Sabemos que durante los primeros cinco años de vida de su segundo hijo, Lennon aprendió a hacer pan y que se vio en un sábado fugaz e interminable con Paul McCartney y que nunca dejó de estar en contacto con George Harrison o con Ringo Starr y que se aventó un palomazo mítico con Elton John en Madison Square Garden… pero lo que nadie sabía hasta hoy es la insulsa y hasta ahora anónima historia de un enlquecido joven que acababa de cumplir 18 años de edad, recién ingresado en la Universidad Nacional Autónoma de México con la ilusión de volverse historiador (aunque estaba matriculado en Economía) y cumplir con una Double Fantasy personal y muy particular: publicar una primera novela o un buen libro de microhistoria (o ya de perdis, un cuento) antes de llegar a los 21 años y de paso, tomar la alternativa como Matador de Toros en la Monumental Plaza de Toros México.

Este orate no descartaba el milagro de que se volviesen a reunir los Beatles y que en el frenesí universal volvieran a México (no a escondidas, como afirmaban los adictos a los hongos alucinógenos), sino con varios conciertos en estadios de prestigio y que se diera el supremo milagro de cruzarse con el torero-unamita-historiador-novelista en una tocata y fuga de cantina o pulquería y lo integrasen como bongosero, maraquero o cargador de guitarras en el gran disco que nunca se llegó a grabar, pues el viaje mágico y misterioso de la imaginación adolescente quedó cegado con cinco o seis balazos por la espalda, a traición, mientras John iba al timón en medio de la tormenta del mundo quizá sabiendo que medio siglo después nos encerraríamos millones de fieles a recordarlo en sus recordings, tatuando la mente y la de nuestros hijos con un variado calidoscopio evangélico de ritmos y letras, notas y arpegios, de toda la maravillosa música que John, Paul, George y Ringo transpiraron juntos durante los diez primeros años de nuestras vidas y en particular, la que ya solo y con Yoko fue cuajando en amoroso dueto contra el mundo como oleaje picado.

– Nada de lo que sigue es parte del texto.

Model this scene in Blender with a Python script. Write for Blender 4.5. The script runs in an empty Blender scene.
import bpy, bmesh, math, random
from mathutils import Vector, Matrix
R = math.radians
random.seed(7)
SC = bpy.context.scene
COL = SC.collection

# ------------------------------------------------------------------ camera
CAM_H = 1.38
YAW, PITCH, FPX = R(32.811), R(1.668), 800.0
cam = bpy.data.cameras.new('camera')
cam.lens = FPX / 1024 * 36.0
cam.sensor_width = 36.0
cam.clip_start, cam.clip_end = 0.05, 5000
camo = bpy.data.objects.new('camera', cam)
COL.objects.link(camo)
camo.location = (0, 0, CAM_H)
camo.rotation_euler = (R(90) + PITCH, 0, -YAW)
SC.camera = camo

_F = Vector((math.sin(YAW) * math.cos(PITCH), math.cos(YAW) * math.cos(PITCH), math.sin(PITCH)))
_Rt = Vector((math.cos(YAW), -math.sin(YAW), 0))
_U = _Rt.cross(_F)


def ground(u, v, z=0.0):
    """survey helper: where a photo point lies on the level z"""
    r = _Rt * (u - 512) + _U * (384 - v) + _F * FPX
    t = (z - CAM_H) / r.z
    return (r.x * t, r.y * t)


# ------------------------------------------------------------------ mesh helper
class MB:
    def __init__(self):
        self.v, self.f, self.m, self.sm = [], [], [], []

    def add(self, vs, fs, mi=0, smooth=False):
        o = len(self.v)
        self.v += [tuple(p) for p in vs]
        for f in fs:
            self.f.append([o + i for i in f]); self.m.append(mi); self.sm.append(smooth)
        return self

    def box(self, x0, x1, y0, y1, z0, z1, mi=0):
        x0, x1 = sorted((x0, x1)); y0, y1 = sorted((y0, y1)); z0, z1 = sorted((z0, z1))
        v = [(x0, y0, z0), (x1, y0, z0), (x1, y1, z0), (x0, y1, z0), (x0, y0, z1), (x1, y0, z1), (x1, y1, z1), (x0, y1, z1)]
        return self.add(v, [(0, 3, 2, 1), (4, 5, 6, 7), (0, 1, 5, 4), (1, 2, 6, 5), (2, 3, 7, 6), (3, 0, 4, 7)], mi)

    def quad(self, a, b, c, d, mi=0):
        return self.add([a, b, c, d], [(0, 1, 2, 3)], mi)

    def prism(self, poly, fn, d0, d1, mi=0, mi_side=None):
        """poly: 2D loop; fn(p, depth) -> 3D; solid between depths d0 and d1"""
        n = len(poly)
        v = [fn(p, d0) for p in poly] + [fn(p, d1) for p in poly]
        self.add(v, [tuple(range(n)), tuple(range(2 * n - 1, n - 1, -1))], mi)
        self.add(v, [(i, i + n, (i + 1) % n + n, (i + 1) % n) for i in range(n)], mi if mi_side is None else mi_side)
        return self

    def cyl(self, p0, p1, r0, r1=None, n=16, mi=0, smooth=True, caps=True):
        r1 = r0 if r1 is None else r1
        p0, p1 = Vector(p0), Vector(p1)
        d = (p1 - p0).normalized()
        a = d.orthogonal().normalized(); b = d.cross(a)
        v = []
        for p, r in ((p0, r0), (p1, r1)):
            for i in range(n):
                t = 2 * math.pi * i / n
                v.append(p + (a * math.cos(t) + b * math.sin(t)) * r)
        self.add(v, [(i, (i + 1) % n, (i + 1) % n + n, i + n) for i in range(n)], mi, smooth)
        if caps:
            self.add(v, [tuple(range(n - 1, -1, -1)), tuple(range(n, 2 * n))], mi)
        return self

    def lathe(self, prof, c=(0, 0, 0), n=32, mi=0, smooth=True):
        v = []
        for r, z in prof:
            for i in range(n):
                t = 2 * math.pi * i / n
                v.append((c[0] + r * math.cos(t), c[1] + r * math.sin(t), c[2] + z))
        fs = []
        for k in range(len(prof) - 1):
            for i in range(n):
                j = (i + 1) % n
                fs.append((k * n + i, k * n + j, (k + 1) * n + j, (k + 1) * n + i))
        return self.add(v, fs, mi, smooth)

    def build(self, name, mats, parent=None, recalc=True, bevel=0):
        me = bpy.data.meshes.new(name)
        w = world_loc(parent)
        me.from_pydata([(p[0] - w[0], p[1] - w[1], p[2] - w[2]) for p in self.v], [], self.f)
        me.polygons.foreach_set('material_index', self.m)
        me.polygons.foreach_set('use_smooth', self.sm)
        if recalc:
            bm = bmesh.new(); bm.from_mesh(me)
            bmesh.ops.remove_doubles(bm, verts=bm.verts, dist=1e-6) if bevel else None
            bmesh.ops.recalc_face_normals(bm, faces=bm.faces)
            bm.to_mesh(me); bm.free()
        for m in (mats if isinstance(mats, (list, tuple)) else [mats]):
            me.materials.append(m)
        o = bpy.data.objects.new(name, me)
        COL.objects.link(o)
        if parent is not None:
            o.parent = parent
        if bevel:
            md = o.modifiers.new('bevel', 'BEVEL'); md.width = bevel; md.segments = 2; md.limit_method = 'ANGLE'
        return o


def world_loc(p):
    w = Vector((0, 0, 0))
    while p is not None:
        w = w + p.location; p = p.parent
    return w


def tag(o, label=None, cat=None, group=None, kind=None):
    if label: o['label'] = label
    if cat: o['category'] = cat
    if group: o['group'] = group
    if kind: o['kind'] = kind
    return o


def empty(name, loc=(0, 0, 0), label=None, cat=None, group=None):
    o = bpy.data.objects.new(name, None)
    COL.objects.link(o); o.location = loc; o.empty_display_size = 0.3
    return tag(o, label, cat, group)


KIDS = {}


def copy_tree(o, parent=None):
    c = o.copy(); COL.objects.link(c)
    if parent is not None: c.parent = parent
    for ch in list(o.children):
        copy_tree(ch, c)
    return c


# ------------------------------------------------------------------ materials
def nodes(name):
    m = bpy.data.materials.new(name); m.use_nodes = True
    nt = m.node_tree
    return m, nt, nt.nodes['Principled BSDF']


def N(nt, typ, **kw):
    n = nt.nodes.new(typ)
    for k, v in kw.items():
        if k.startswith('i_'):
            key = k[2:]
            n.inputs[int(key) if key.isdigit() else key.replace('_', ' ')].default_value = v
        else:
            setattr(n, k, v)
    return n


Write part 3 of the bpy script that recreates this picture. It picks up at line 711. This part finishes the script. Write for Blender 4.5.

Que se sepa que así pasen otras décadas seguiré destilando ausencia con la mirada salada y fija por la ventana, normalmente helada por estas fechas. Sea nieve, neblina o lluvia lo que bañe mis ojos, mi mirada está llorando de gratitud e ilusión… pero sobre todo, que no pase un solo día sin que alguna nota sostenida o un redoble de carcajada me permita soñar que no es tan imposible ni utópico seguir apuntalando el milagro de que cada día haya alguien más dispuesto a imaginar; imagina por encima de la discusión necia e imagina en lugar de babear mentiras de odio y simulación hueca; imagina que miras por la ventana y tienes un mar interminable por delante, alzado en una tormenta aparentemente en necio desasosiego e imagina que llevas las manos asidas al timón, que aunque la lágrima empañe los cristales de las gafas o ablande el cobijo de tus pestañas, hemos de llegar a un puerto apacible de freesias o los girasoles gigantes de un infinito campo de fresas ; escribir en una servilleta un compromiso musical para volver a empezar o tararear Starting Over a dos voces con el propio John y luego, tragar ese amargo dulce que es el tiempo, todo el tiempo que se nos ha ido entre las manos asidas al timón, viendo la vida pasar mientras seguimos distraídos con tantísimos otros planes.